### PROBLEM
Find all lines in the listing that include the word "pixels", then copy them.

### RECORDED DATA
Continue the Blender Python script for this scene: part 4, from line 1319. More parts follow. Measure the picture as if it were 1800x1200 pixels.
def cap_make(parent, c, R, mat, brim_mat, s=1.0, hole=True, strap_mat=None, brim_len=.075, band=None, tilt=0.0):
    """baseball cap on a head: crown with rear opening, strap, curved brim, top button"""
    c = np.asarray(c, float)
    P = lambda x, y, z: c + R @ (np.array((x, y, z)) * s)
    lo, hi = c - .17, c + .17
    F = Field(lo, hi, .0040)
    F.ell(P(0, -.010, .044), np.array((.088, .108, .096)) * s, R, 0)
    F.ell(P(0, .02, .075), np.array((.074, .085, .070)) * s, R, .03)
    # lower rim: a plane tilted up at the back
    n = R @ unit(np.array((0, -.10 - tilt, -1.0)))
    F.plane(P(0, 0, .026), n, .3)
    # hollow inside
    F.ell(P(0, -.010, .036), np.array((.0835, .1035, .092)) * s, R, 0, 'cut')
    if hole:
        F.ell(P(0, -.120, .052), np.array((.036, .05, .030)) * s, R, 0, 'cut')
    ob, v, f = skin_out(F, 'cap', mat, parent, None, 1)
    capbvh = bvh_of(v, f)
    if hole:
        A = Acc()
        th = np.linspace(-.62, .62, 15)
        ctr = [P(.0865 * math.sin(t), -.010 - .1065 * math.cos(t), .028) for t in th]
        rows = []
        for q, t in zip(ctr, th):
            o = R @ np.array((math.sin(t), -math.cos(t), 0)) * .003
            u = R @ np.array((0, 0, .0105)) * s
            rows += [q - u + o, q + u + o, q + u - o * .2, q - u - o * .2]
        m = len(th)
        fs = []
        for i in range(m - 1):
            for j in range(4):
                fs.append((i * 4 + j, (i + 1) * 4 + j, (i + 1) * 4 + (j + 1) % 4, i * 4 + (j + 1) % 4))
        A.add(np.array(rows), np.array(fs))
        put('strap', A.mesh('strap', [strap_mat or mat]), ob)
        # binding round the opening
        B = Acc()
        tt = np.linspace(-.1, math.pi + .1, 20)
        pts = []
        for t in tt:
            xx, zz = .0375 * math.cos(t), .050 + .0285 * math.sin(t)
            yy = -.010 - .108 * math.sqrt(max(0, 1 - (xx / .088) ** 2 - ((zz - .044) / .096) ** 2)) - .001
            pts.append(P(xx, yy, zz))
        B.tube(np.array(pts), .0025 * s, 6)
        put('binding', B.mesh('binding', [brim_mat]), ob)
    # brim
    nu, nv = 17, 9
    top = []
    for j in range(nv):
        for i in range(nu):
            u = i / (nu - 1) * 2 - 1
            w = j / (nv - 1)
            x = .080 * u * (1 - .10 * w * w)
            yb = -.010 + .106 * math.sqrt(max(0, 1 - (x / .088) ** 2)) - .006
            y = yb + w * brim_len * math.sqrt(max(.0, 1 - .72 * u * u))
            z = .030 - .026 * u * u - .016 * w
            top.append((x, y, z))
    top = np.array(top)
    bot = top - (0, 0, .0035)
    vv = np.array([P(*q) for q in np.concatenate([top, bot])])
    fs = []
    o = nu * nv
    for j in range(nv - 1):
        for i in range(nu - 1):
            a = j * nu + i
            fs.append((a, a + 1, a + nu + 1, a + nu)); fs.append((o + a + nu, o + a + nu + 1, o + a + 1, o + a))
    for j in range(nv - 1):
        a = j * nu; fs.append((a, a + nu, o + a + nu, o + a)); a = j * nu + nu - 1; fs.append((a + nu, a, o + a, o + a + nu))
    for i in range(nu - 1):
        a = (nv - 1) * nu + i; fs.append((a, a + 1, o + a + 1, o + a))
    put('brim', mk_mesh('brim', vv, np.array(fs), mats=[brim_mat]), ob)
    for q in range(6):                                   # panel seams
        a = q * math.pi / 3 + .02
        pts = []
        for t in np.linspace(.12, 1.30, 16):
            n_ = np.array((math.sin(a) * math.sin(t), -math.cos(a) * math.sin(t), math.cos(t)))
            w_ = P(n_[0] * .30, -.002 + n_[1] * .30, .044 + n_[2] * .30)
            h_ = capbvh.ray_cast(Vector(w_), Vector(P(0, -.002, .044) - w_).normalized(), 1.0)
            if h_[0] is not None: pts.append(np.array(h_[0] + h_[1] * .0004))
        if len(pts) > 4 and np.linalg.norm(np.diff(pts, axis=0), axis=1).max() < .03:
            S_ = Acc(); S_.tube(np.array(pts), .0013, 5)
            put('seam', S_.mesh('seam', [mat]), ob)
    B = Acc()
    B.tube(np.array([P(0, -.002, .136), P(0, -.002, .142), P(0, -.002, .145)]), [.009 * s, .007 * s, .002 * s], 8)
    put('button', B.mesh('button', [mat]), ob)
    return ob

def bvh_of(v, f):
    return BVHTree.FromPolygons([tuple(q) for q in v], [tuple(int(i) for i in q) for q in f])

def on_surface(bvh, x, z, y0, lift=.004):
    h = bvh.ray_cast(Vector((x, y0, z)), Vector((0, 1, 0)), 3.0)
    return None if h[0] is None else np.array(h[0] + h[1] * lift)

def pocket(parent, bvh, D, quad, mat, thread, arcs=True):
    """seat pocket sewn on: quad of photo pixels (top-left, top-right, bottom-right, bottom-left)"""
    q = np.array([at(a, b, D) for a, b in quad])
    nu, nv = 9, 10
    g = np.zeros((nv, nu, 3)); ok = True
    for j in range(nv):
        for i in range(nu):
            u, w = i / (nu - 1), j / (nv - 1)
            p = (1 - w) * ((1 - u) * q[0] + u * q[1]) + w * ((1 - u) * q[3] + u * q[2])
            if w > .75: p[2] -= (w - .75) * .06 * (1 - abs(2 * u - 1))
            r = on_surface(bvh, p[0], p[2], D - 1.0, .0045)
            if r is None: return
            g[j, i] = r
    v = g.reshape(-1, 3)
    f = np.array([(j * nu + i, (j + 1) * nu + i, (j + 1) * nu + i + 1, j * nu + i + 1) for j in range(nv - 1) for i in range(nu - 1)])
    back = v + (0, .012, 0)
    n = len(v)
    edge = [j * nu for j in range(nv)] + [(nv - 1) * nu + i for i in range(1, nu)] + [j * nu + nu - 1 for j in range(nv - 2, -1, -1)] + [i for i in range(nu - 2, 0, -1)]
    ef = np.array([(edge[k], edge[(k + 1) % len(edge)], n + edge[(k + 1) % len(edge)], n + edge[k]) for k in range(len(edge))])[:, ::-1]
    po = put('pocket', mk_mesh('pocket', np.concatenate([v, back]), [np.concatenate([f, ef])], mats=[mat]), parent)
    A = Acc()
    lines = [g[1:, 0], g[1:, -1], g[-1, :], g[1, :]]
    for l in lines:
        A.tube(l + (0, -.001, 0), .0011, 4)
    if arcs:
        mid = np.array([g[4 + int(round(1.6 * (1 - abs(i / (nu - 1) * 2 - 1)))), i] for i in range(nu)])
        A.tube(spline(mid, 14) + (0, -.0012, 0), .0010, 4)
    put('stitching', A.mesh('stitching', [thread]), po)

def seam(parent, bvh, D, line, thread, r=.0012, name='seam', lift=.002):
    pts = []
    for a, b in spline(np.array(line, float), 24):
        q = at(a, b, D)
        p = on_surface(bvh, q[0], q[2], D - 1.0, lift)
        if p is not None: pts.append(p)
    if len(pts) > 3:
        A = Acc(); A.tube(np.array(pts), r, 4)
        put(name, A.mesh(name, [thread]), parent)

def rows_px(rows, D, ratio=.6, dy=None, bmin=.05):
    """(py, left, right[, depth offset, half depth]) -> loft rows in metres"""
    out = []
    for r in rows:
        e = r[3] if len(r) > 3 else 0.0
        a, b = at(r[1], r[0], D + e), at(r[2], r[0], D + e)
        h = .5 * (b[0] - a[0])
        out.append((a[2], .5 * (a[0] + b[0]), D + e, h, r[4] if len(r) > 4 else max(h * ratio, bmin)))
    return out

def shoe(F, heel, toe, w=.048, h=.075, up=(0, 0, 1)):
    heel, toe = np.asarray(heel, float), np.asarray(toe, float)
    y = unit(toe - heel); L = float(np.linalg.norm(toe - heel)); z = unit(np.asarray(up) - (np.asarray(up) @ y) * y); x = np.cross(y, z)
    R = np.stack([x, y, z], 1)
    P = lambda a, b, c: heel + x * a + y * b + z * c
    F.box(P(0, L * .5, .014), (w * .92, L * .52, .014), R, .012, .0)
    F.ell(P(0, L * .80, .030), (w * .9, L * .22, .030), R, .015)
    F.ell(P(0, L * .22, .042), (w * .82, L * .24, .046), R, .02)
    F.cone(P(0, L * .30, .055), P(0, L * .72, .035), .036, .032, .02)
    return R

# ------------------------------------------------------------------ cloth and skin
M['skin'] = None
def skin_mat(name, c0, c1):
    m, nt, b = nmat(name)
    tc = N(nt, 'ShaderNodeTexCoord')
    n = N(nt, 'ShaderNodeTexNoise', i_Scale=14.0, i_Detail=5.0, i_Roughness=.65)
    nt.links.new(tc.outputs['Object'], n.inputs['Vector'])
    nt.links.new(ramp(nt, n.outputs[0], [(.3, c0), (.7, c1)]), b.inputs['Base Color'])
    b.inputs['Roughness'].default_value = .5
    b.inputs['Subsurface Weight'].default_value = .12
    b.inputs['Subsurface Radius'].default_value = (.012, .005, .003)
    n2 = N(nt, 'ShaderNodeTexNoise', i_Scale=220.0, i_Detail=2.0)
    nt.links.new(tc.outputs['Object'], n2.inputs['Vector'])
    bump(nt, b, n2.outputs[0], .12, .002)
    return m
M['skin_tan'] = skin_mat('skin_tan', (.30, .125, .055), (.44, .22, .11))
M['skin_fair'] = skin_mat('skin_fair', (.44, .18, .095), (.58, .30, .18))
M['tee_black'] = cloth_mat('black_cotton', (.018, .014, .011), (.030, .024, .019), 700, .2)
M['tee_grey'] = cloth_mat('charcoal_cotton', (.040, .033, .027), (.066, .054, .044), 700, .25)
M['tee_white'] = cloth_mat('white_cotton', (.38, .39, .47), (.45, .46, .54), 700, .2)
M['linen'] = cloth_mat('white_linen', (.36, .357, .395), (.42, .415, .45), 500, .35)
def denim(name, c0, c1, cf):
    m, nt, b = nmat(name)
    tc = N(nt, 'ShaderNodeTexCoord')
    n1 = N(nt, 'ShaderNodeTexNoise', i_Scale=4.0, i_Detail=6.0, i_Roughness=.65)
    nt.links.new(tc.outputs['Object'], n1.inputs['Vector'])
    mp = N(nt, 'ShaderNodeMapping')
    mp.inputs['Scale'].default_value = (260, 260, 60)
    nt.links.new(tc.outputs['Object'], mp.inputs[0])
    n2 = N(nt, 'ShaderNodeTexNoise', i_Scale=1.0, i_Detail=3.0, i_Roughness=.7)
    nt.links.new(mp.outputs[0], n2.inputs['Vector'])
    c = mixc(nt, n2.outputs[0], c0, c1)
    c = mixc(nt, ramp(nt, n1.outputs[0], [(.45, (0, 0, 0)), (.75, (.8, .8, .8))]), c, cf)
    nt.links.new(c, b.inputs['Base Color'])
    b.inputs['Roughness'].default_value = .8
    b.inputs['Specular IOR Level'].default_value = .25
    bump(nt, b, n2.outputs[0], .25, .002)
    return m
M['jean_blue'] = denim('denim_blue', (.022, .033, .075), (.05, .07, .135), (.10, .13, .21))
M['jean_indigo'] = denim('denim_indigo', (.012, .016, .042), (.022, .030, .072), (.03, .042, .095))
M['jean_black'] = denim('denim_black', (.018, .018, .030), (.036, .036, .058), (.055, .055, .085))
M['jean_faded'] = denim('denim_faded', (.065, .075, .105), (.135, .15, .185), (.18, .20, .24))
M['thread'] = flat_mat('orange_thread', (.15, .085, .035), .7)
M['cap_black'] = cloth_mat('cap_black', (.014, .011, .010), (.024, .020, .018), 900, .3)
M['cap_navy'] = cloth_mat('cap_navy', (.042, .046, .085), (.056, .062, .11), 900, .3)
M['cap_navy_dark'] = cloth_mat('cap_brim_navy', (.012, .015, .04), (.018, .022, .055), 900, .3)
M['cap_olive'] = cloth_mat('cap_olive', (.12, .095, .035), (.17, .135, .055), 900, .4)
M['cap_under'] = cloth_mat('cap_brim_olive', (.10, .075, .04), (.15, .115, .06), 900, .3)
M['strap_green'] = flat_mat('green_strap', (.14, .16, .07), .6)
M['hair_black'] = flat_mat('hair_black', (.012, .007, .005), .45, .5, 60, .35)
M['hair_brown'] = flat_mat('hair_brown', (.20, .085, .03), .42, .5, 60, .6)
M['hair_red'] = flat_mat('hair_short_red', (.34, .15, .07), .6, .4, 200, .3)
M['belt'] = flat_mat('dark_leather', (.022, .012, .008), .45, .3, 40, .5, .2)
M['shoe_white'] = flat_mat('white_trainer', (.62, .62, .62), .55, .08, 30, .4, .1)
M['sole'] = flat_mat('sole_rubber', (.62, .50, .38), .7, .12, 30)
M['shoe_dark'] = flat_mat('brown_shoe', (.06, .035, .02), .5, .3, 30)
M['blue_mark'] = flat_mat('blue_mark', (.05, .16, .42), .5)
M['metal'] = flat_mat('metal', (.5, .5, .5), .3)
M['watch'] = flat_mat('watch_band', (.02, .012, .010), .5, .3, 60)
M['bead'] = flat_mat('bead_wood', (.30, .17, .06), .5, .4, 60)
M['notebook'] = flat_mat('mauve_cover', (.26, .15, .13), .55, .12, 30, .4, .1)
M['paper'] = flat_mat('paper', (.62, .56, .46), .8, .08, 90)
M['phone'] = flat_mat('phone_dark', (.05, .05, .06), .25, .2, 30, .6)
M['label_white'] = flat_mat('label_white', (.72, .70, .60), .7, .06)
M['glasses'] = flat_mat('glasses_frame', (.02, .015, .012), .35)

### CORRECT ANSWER
Continue the Blender Python script for this scene: part 4, from line 1319. More parts follow. Measure the picture as if it were 1800x1200 pixels.
    """seat pocket sewn on: quad of photo pixels (top-left, top-right, bottom-right, bottom-left)"""